▶ _Dataset section_
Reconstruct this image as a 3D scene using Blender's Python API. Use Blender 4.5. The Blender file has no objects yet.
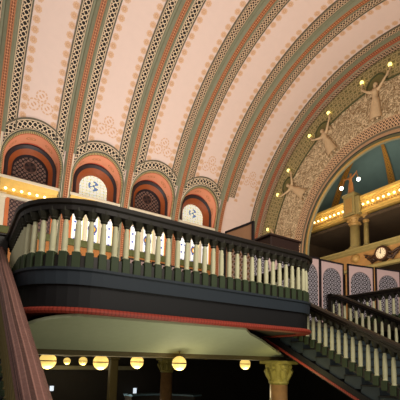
import bpy, bmesh, math, random
from mathutils import Vector, Matrix
random.seed(7)
PI = math.pi
sc = bpy.context.scene
# ---------------------------------------------------------------- camera
# coordinates: metres; z = 0 is the eye level, hall floor z = 1.4, lower floor z = -3.6
def cam_axes(y, p, r):
    cy, sy, cp, sp, cr, sr = math.cos(y), math.sin(y), math.cos(p), math.sin(p), math.cos(r), math.sin(r)
    f = Vector((sy*cp, cy*cp, sp)); ri = Vector((cy, -sy, 0)); u = ri.cross(f)
    return cr*ri+sr*u, -sr*ri+cr*u, f
A, B, Cc = cam_axes(-0.9621, 0.1204, 0.019)
cd = bpy.data.cameras.new('camera'); cam = bpy.data.objects.new('camera', cd)
sc.collection.objects.link(cam); sc.camera = cam
M4 = Matrix((A, B, -Cc)).transposed().to_4x4(); M4.translation = Vector((12.78, 0, 0)); cam.matrix_world = M4
cd.sensor_width = 36; cd.lens = 381.246/400*36
cd.shift_x = (200-228.45)/400; cd.shift_y = (317.17-200)/400
cd.clip_start = .05; cd.clip_end = 200
# ---------------------------------------------------------------- light
sc.view_settings.view_transform = 'Standard'; sc.view_settings.look = 'None'
sc.view_settings.gamma = 1; sc.view_settings.exposure = 0.0; sc.view_settings.use_curve_mapping = False
w = bpy.data.worlds.new('world'); sc.world = w; w.use_nodes = True
w.node_tree.nodes['Background'].inputs[0].default_value = (1, .92, .84, 1)
w.node_tree.nodes['Background'].inputs[1].default_value = .30
def area(name, loc, direction, sx, sy, power, col):
    l = bpy.data.lights.new(name, 'AREA'); l.shape = 'RECTANGLE'; l.size = sx; l.size_y = sy; l.energy = power; l.color = col
    o = bpy.data.objects.new(name, l); sc.collection.objects.link(o); o.location = loc
    o.rotation_euler = Vector(direction).to_track_quat('-Z', 'Y').to_euler(); return o
def point(name, loc, power, col, rad=.15):
    l = bpy.data.lights.new(name, 'POINT'); l.energy = power; l.color = col; l.shadow_soft_size = rad
    o = bpy.data.objects.new(name, l); sc.collection.objects.link(o); o.location = loc; return o
WARM = (1, .80, .60)
area('hall_uplight', (-2.0, 6, 4.3), (-.35, .05, 1), 9, 14, 1500, (1, .95, .90))
area('hall_uplight_far', (2.0, 14.5, 4.4), (-.3, .5, 1), 5, 5, 620, (1, .90, .76))
area('entrance_light', (15.5, 4.5, 7.5), (-1, .05, -.35), 4, 6, 1000, (1, .92, .80))
area('soffit_fill', (8.2, 3.6, -1.4), (-.35, 0, 1), 2, 4, 62, (1, .95, .74))  # fill added below the view to brighten the balcony soffit, not a fitting
area('handrail_fill', (13.6, -2.5, 4.0), (-.7, .5, -.8), 2, 2, 70, (1, .88, .82))  # unseen fill, added and aimed to brighten the mahogany handrail
for gx in (-4.8, -3.4, -1.2, .4, 2.0, 3.8): point('entablature_lamp', (gx, 20.1, 10.3), 6.5, (1, .80, .46), .08)
point('gallery_glow', (-.1, 24.6, 8.2), 14, (1, .7, .35), .3)
area('dome_light', (0, 21.5, 11.6), (0, .4, 1), 5, 1.2, 28, (.9, .95, .9))
# ---------------------------------------------------------------- node helper
class X:
    nt = None
    def __init__(s, v): s.v = v
    @staticmethod
    def _c(o): return o.v if isinstance(o, X) else o
    @staticmethod
    def op(name, *args, clamp=False):
        n = X.nt.nodes.new('ShaderNodeMath'); n.operation = name; n.use_clamp = clamp
        for i, a_ in enumerate(args):
            a_ = X._c(a_)
            if isinstance(a_, (int, float)): n.inputs[i].default_value = a_
            else: X.nt.links.new(a_, n.inputs[i])
        return X(n.outputs[0])
    def __add__(s, o): return X.op('ADD', s, o)
    __radd__ = __add__
    def __sub__(s, o): return X.op('SUBTRACT', s, o)
    def __rsub__(s, o): return X.op('SUBTRACT', o, s)
    def __mul__(s, o): return X.op('MULTIPLY', s, o)
    __rmul__ = __mul__
    def __truediv__(s, o): return X.op('DIVIDE', s, o)
    def lt(s, o): return X.op('LESS_THAN', s, o)
    def gt(s, o): return X.op('GREATER_THAN', s, o)
    def fract(s): return X.op('FRACT', s)
    def floor(s): return X.op('FLOOR', s)
    def abs(s): return X.op('ABSOLUTE', s)
    def sin(s): return X.op('SINE', s)
    def max(s, o): return X.op('MAXIMUM', s, o)
    def min(s, o): return X.op('MINIMUM', s, o)
    def rnd(s, p): return (s-.5*p).op2mod(p)
    def cen(s, p): # distance to the nearest multiple of p, signed
        q = (s*(1/p)+.5).fract(); return (q-.5)*p
def hyp(a, b): return X.op('SQRT', a*a+b*b)
def at2(a, b): return X.op('ARCTAN2', a, b)
def band(x, lo, hi): return x.gt(lo)*x.lt(hi)
def srgb(c):
    return tuple((v/255/12.92 if v/255 <= .04045 else ((v/255+.055)/1.055)**2.4) for v in c)
def mat(name, col, rough=.6, fn=None, metal=0, emit=None, es=0, var=.12, vs=6, bump=0, bs=30, spec=.3):
    """fn(u, v) -> list of (mask, srgb colour) laid over the base colour"""
    m = bpy.data.materials.new(name); m.use_nodes = True; nt = m.node_tree; X.nt = nt
    b = nt.nodes['Principled BSDF']; b.inputs['Roughness'].default_value = rough; b.inputs['Metallic'].default_value = metal
    b.inputs['Specular IOR Level'].default_value = spec
    def mix(f, a_, c_, mode='MIX'):
        n = nt.nodes.new('ShaderNodeMix'); n.data_type = 'RGBA'; n.blend_type = mode; n.clamp_factor = True
        for s_, v_ in ((n.inputs[0], f), (n.inputs[6], a_), (n.inputs[7], c_)):
            v_ = X._c(v_)
            if isinstance(v_, (int, float)): s_.default_value = v_
            elif isinstance(v_, tuple): s_.default_value = (*v_, 1)
            else: nt.links.new(v_, s_)
        return n.outputs[2]
    tc = nt.nodes.new('ShaderNodeTexCoord')
    cur = srgb(col)
    if fn:
        uv = nt.nodes.new('ShaderNodeUVMap'); uv.uv_map = 'UVMap'
        sp = nt.nodes.new('ShaderNodeSeparateXYZ'); nt.links.new(uv.outputs[0], sp.inputs[0])
        X.uvout = uv.outputs[0]
        for f, c_ in fn(X(sp.outputs[0]), X(sp.outputs[1])): cur = mix(f, cur, srgb(c_))
    if var:
        nz = nt.nodes.new('ShaderNodeTexNoise'); nz.inputs['Scale'].default_value = vs; nz.inputs['Detail'].default_value = 5
        nt.links.new(tc.outputs['Object'], nz.inputs['Vector'])
        g = X(nz.outputs[0])*(2*var)+(1-var)
        cb = nt.nodes.new('ShaderNodeCombineXYZ')
        for i in range(3): nt.links.new(g.v, cb.inputs[i])
        cur = mix(1.0, cur, cb.outputs[0], 'MULTIPLY')
    if isinstance(cur, tuple): b.inputs['Base Color'].default_value = (*cur, 1)
    else: nt.links.new(cur, b.inputs['Base Color'])
    if emit:
        if emit == 'base': nt.links.new(cur, b.inputs['Emission Color'])
        else: b.inputs['Emission Color'].default_value = (*srgb(emit), 1)
        b.inputs['Emission Strength'].default_value = es
    if bump:
        nz = nt.nodes.new('ShaderNodeTexNoise'); nz.inputs['Scale'].default_value = bs; nz.inputs['Detail'].default_value = 3
        nt.links.new(tc.outputs['Object'], nz.inputs['Vector'])
        bp = nt.nodes.new('ShaderNodeBump'); bp.inputs['Strength'].default_value = bump; bp.inputs['Distance'].default_value = .03
        nt.links.new(nz.outputs[0], bp.inputs['Height']); nt.links.new(bp.outputs[0], b.inputs['Normal'])
    return m
# ---------------------------------------------------------------- patterns
S = 3.715; Y0 = .63            # rib spacing and first rib centre
R = 11.4; ZC = 7.68            # vault radius and centre height
def f_vault(u, v):             # u = y along the hall, v = arc length up the vault
    dy = (u-Y0).cen(S)                      # distance from rib
    out = []
    ad = dy.abs()
    x = ad-1.07; y = v.cen(.46)
    ang = at2(x, y); rr = hyp(x, y)
    ros = rr.lt((ang*8).sin()*.012+.17)
    inner = band(rr, .05, .085)
    out.append((ros*v.gt(5.0), (220, 178, 144)))
    out.append((inner*v.gt(5.0), (206, 158, 122)))
    dc = (u-Y0-S/2).cen(S)
    for cx_, cy_, r_ in ((-.34, 6.7, .32), (.34, 6.7, .32), (0, 7.22, .3)):
        q = hyp(dc-cx_, v-cy_); a_ = at2(dc-cx_, v-cy_)
        out.append((band(q, r_-.08, r_)*(a_*9).sin().gt(-.7), (218, 174, 140)))
        out.append((band(q, .05, .13)*(a_*2).sin().gt(-.5), (214, 166, 130)))
    return out
def lattice(w, p, hole=(38, 28, 20), cream=(226, 196, 150), st=.17, wob=.10):
    def fn(u, v):
        U = u*(1/p); V = v*(1/p)
        d1 = (U+V+(U*2*PI).sin()*wob).cen(1).abs(); d2 = (U-V+(V*2*PI).sin()*wob).cen(1).abs()
        on = d1.lt(st).max(d2.lt(st))
        edge = v.lt(.035).max(v.gt(w-.035))
        return [(on.max(edge), cream), (band(v, .035, .05).max(band(v, w-.05, w-.035)), (90, 64, 40))]
    return fn
def f_orange(u, v):
    a_ = (u*(2*PI/.28)).sin()*.055
    d = (v-.13-a_).abs(); e = (v-.13+a_).abs()
    return [(d.lt(.022).max(e.lt(.022)), (104, 54, 34)), (hyp(u.cen(.14), v-.13).lt(.03), (216, 150, 108))]
def f_rosfield(u, v):
    x = (u).cen(.6); x2 = (u+.3).cen(.6); y = v.cen(.6); y2 = (v+.3).cen(.6)
    q = hyp(x, y); q2 = hyp(x2, y2)
    return [(q.lt(.22).max(q2.lt(.22)), (166, 148, 104)), (band(q, .08, .13).max(band(q2, .08, .13)), (112, 100, 62))]
def f_moor(u, v):               # dark perforated screen with curls
    p = .27; U = u*(1/p); V = v*(1/p)
    q = hyp(U.cen(1), V.cen(1)); q2 = hyp((U+.5).cen(1), (V+.5).cen(1))
    return [(q.lt(.3).max(q2.lt(.22)), (132, 104, 92)), (band(q, .1, .18), (60, 40, 32))]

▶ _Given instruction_
Look over the listing above. Pick out and copy every line that includes "objects".

▶ _Task response_
Reconstruct this image as a 3D scene using Blender's Python API. Use Blender 4.5. The Blender file has no objects yet.
cd = bpy.data.cameras.new('camera'); cam = bpy.data.objects.new('camera', cd)
sc.collection.objects.link(cam); sc.camera = cam
    o = bpy.data.objects.new(name, l); sc.collection.objects.link(o); o.location = loc
    o = bpy.data.objects.new(name, l); sc.collection.objects.link(o); o.location = loc; return o